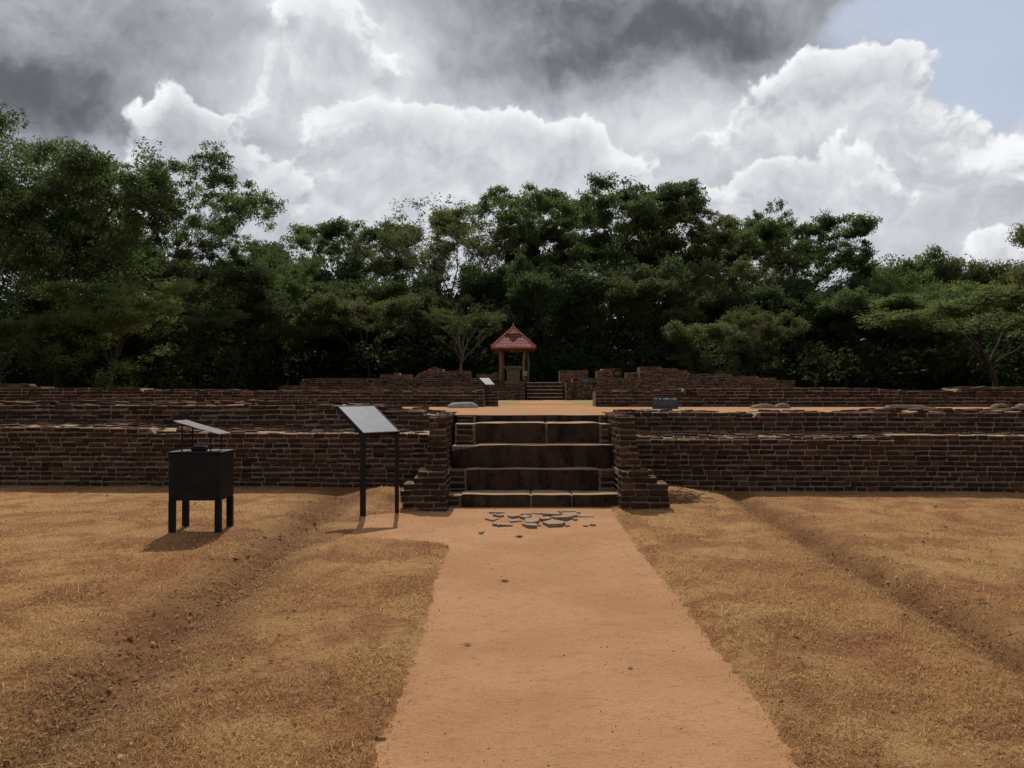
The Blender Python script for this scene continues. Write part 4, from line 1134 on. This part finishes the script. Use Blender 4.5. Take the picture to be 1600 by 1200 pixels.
G1, G2, G3 = 'tall trees of the wood behind the ruin', 'low bushy trees in front of the wood', 'big trees at the left edge of the ruin'
TREES = [
    # big trees at the left
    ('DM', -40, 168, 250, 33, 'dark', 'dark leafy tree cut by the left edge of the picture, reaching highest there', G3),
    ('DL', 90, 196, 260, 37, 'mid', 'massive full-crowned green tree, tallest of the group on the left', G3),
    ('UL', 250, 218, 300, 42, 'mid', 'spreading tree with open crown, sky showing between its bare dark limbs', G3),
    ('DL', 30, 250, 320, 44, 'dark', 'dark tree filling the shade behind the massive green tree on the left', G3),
    ('UL', 345, 345, 220, 47, 'mid', 'lighter spreading tree sloping down on the right flank of the left group', G3),
    ('DM', 300, 395, 260, 45, 'dark', 'round dark tree beneath the open-limbed spreading tree', G3),
    ('DL', 215, 440, 240, 41, 'dark', 'low dark tree between the sunlit rounded one and the round dark one', G3),
    ('DM', 172, 425, 200, 35, 'bright', 'sunlit yellow-green rounded tree low in front of the left group', G3),
    ('DM', 90, 455, 300, 39, 'dark', 'deep-shaded bushy tree behind the sunlit rounded one', G3),
    ('F2', 0, 480, 150, 31, 'mid', 'low green leafy tree at the far left edge just above the brick wall', G3),
    ('D1', 395, 405, 130, 52, 'bright', 'bright green round tree at the foot of the sloping left group', G3),
    # tall wood behind
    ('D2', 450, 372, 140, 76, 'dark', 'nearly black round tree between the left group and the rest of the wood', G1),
    ('U1', 560, 340, 170, 72, 'mid', 'flat-topped tree standing over the brownish low trees left of the shelter', G1),
    ('B2', 640, 345, 150, 74, 'olive', 'thin olive tree left of the bare pale-limbed one', G1),
    ('B1', 705, 318, 200, 66, 'olive', 'almost bare tree with pale forked limbs against the sky', G1),
    ('U3', 790, 290, 190, 72, 'mid', 'tall flat-crowned tree directly above the tiled shelter', G1),
    ('U2', 905, 280, 210, 66, 'mid', 'tallest umbrella-crowned tree, above the gap right of the far steps', G1),
    ('U1', 985, 276, 210, 70, 'dark', 'dark umbrella-crowned tree just right of the tallest one', G1),
    ('U3', 1085, 314, 160, 68, 'olive', 'yellowish thin-leaved tall tree above the small notice board', G1),
    ('U2', 1155, 316, 120, 75, 'mid', 'small-headed tall tree between the yellowish one and the lone dome', G1),
    ('U1', 1268, 334, 180, 63, 'mid', 'lone dome-crowned umbrella tree with sky showing through its limbs', G1),
    ('D1', 1410, 390, 150, 84, 'mid', 'rounded far tree at the low dip of the skyline right of the dome-crowned tree', G1),
    ('D2', 1482, 396, 150, 80, 'brown', 'far tree with russet flushes on its top', G1),
    ('D1', 1565, 402, 130, 80, 'olive', 'rightmost small rounded tree on the far skyline', G1),
    ('D2', 1660, 400, 150, 78, 'dark', 'dark far tree at the right edge of the skyline', G1),
    ('U2', 1195, 360, 120, 70, 'brown', 'brownish tree filling the skyline left of the lone dome', G1),
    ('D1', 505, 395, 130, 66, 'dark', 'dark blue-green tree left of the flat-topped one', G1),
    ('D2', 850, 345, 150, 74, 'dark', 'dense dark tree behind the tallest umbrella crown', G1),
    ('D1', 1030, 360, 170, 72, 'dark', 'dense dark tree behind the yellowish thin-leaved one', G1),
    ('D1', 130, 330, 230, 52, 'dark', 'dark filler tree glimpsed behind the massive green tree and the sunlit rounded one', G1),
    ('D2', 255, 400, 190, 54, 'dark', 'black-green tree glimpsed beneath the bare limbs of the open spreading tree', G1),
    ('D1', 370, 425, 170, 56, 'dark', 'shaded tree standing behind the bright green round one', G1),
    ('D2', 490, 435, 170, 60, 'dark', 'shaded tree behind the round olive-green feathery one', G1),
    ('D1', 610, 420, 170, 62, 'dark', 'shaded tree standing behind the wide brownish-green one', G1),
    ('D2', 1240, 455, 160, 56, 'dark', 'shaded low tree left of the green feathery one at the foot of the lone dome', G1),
    ('D1', 1500, 460, 200, 58, 'dark', 'shaded tree standing behind the blooming feathery one', G1),
    # bushy trees in front
    ('F1', 432, 462, 170, 52, 'bright', 'round olive-green feathery tree with a slim trunk, left of the brownish trees', G2),
    ('F2', 578, 440, 200, 54, 'brown', 'wide brownish-green tree with pale forked trunk above the far platform', G2),
    ('D2', 672, 455, 150, 58, 'dark', 'dark shrubby tree below the bare pale-limbed one', G2),
    ('B2', 720, 470, 120, 52, 'olive', 'sparse twiggy tree left of the tiled shelter', G2),
    ('D1', 775, 400, 120, 60, 'dark', 'black-green tree rising right behind the shelter roof', G2),
    ('D2', 860, 420, 170, 57, 'dark', 'dark tree above the far steps', G2),
    ('D1', 950, 400, 190, 58, 'dark', 'broad dark tree above the square brick stub', G2),
    ('F1', 1018, 430, 160, 56, 'olive', 'slender olive tree above the largest red brick stub', G2),
    ('D2', 1100, 395, 180, 62, 'olive', 'dull olive tree filling the middle height left of the lone dome', G2),
    ('D1', 1108, 500, 120, 49, 'olive', 'low yellowish bush-like tree above the end of the far platform', G2),
    ('D2', 1170, 480, 130, 50, 'brown', 'low dull tree beside the yellowish bush-like one', G2),
    ('D1', 1190, 430, 150, 58, 'dark', 'deep green tree under the brownish skyline tree', G2),
    ('D2', 1285, 420, 150, 60, 'dark', 'dark tree in the shadow under the lone dome', G2),
    ('F1', 1305, 435, 130, 57, 'mid', 'green feathery tree at the right foot of the lone dome', G2),
    ('F2', 1370, 430, 200, 55, 'mid', 'large green feathery tree left of the one with orange blooms', G2),
    ('D2', 1430, 470, 170, 56, 'mid', 'shaded green tree between two feathery ones', G2),
    ('F1', 1440, 425, 140, 62, 'bright', 'light green feathery tree below the russet far tree', G2),
    ('F2', 1555, 430, 330, 43, 'flower', 'wide spreading feathery tree with orange blooms, reaching low at the right', G2),
    ('F1', 1650, 410, 220, 47, 'bright', 'feathery light green tree at the right edge behind the blooming one', G2),
    ('DM', 1735, 300, 245, 30, 'olive', 'near tree whose leafy twig pokes in at the right edge against the sky', G2),
]
for i, (v, px, tp, w, d, lk, lab, grp) in enumerate(TREES): tree(v, px, tp, w, d, lk, lab, group=grp)
# orange blooms on the spreading tree
rs = np.random.RandomState(4)
bl = [((1500 + rs.normal() * 9 - 800) * 40 / F, 40.0 + rs.normal() * .4, CH + (HOR - 479 + rs.normal() * 2) * 40 / F) for _ in range(5)]
V, Fc, A = leaves(bl, [.16] * len(bl), 40, .10, rs)
M_BLOOM = simple_noise_mat('orange bloom', (.55, .10, .03), (.7, .16, .05), 9, .7, 0)
tag(link_mesh('blossom', np_mesh('blossom', V, Fc, A), M_BLOOM), 'small spray of orange blossom on the spreading feathery tree', kind='stuff')

# thicket under the trees and the deep wood behind
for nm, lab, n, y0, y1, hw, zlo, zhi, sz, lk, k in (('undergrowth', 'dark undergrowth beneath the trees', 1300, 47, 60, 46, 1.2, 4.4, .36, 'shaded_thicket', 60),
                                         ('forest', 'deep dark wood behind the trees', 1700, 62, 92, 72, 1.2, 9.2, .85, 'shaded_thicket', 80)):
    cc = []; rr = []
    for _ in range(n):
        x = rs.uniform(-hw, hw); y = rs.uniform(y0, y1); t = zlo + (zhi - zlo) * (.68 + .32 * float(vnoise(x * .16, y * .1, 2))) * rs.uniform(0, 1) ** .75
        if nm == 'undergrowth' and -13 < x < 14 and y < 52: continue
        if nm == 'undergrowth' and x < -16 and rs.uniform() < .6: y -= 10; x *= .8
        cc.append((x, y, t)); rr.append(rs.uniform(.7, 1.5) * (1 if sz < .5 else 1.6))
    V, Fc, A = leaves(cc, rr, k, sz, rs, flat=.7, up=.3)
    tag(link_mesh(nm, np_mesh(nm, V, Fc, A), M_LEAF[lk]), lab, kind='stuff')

# ------------------------------------------------------------------ dry grass
rs = np.random.RandomState(12)


def blades(n, dlo, dhi, power, length, width, lean, seed):
    rs = np.random.RandomState(seed); u = rs.uniform(0, 1, n)
    a = 1 - power; y = (dlo ** a + u * (dhi ** a - dlo ** a)) ** (1 / a)
    x = rs.uniform(-1, 1, n) * (y * .60 + .5)
    dens = vnoise(x * 2.3, y * 2.0, 33) * .6 + vnoise(x * 9, y * 8, 34) * .4
    dens0 = vnoise(x * 3.1, y * 2.3, 91)
    spur = (x < -.78 - .1 * rs.uniform(0, 1, n)) & (y > 9.9) & (rs.uniform(0, 1, n) < np.where(x < -1.25, .8, .5) * (dens0 > .36))
    mg = np.where(rs.uniform(0, 1, n) < .12, rs.uniform(.02, .17, n), .04 * rs.uniform(-.8, 1.4, n))
    keep = (spur | ~in_path(x, y, mg)) & (dens > rs.uniform(.18, .66, n)) & (y < wall_line(x) - .02)
    keep |= (np.hypot((x + 1.35) / .45, (y - 12.35) / .16) < 1) & (rs.uniform(0, 1, n) < .7)
    keep &= ~((np.abs(x - .3) < 1.30) & (y > 12.45)) & ~((np.abs(x + 1.2) < .38) & (y > 12.5)) & ~((np.abs(x - 1.75) < .38) & (y > 12.5))
    keep &= ~((np.hypot(x + 1.75, y - 13.55) < .2) | (np.hypot(x - 2.4, y - 13.55) < .28))
    x, y = x[keep], y[keep]; n = len(x); z = height(x, y) - .003
    az = rs.uniform(0, 6.283, n) + 1.2 * fbm(x * 1.5, y * 1.5, 8); le = np.clip(rs.normal(lean, .28, n), .1, 1.5)
    L = length * rs.uniform(.4, 1.5, n) * (.7 + .6 * vnoise(x * 1.1, y * 1.1, 5)); w = width * rs.uniform(.6, 1.4, n) * np.sqrt(y / 5)
    d = np.stack([np.cos(az) * np.sin(le), np.sin(az) * np.sin(le), np.cos(le)], 1); s = np.stack([-np.sin(az), np.cos(az), np.zeros(n)], 1)
    p = np.stack([x, y, z], 1); top = p + d * L[:, None]; mid = p + d * (L * .55)[:, None] + np.array([0, 0, 1.]) * (L * .10)[:, None]
    V = np.stack([p - s * w[:, None] * .5, p + s * w[:, None] * .5, mid + s * w[:, None] * .45, mid - s * w[:, None] * .45, top], 1).reshape(-1, 3)
    b = np.arange(n) * 5
    Fq = np.concatenate([np.stack([b, b + 1, b + 2], 1), np.stack([b, b + 2, b + 3], 1), np.stack([b + 3, b + 2, b + 4], 1)])
    A = np.repeat(np.clip(rs.beta(1.6, 1.5, n), 0, 1), 5)
    return V, Fq, A


parts = [blades(380000, 3.6, 15.4, 1.35, .036, .0040, 1.15, 1), blades(9000, 3.6, 12, 1.5, .075, .0034, 1.38, 2)]
parts[1] = (parts[1][0], parts[1][1], np.clip(parts[1][2] * .3 + .72, 0, 1))
Vs = []; Fs = []; As = []; b = 0
for V, Fq, A in parts: Vs.append(V); Fs.append(Fq + b); As.append(A); b += len(V)
tag(link_mesh('grass', np_mesh('grass', np.vstack(Vs), np.vstack(Fs), np.concatenate(As)), M_BLADE), 'dry cropped straw-coloured grass either side of the sand path', kind='stuff')

# dead leaves and chaff caught in the drains and between the straw
r = random.Random(88); lt = MB()
for i in range(5200):
    y = 3.7 + 10.8 * r.random() ** 1.5; t = r.random()
    if t < .42: x = -2.0 - .05 * y + r.gauss(0, .22)
    elif t < .62: x = 2.82 + .045 * y + r.gauss(0, .13)
    else: x = r.uniform(-1, 1) * (y * .6 + .4)
    if bool(in_path(x, y, -.02)) or y > wl(x) - .1: continue
    s_ = r.uniform(.006, .020) * (1.8 if r.random() < .06 else 1); a = r.uniform(0, 6.28); z = float(height(x, y)) + r.uniform(.006, .024)
    ux, uy = math.cos(a) * s_, math.sin(a) * s_; w = r.uniform(.3, .6); dz = r.uniform(-.5, .5) * s_
    lt.add([(x - ux, y - uy, z), (x - uy * w, y + ux * w, z + dz), (x + ux, y + uy, z + s_ * .3), (x + uy * w, y - ux * w, z - dz)], [(0, 1, 2), (0, 2, 3)])
M_CHAFF = simple_noise_mat('chaff', (.12, .05, .022), (.42, .27, .13), 55, .8, .0, .0)
tag(lt.build('leaf_litter', M_CHAFF), 'brown leaf litter and chaff lying in the shallow drains of the dry grass', kind='stuff')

## Written request:
In the data above, please extract the lines from the first one through the line with "('UL', 250, 218, 300, 42, 'mid', 'spreading", exactly, and keep pictures out.

## Exercise response:
The Blender Python script for this scene continues. Write part 4, from line 1134 on. This part finishes the script. Use Blender 4.5. Take the picture to be 1600 by 1200 pixels.
G1, G2, G3 = 'tall trees of the wood behind the ruin', 'low bushy trees in front of the wood', 'big trees at the left edge of the ruin'
TREES = [
    # big trees at the left
    ('DM', -40, 168, 250, 33, 'dark', 'dark leafy tree cut by the left edge of the picture, reaching highest there', G3),
    ('DL', 90, 196, 260, 37, 'mid', 'massive full-crowned green tree, tallest of the group on the left', G3),
    ('UL', 250, 218, 300, 42, 'mid', 'spreading tree with open crown, sky showing between its bare dark limbs', G3),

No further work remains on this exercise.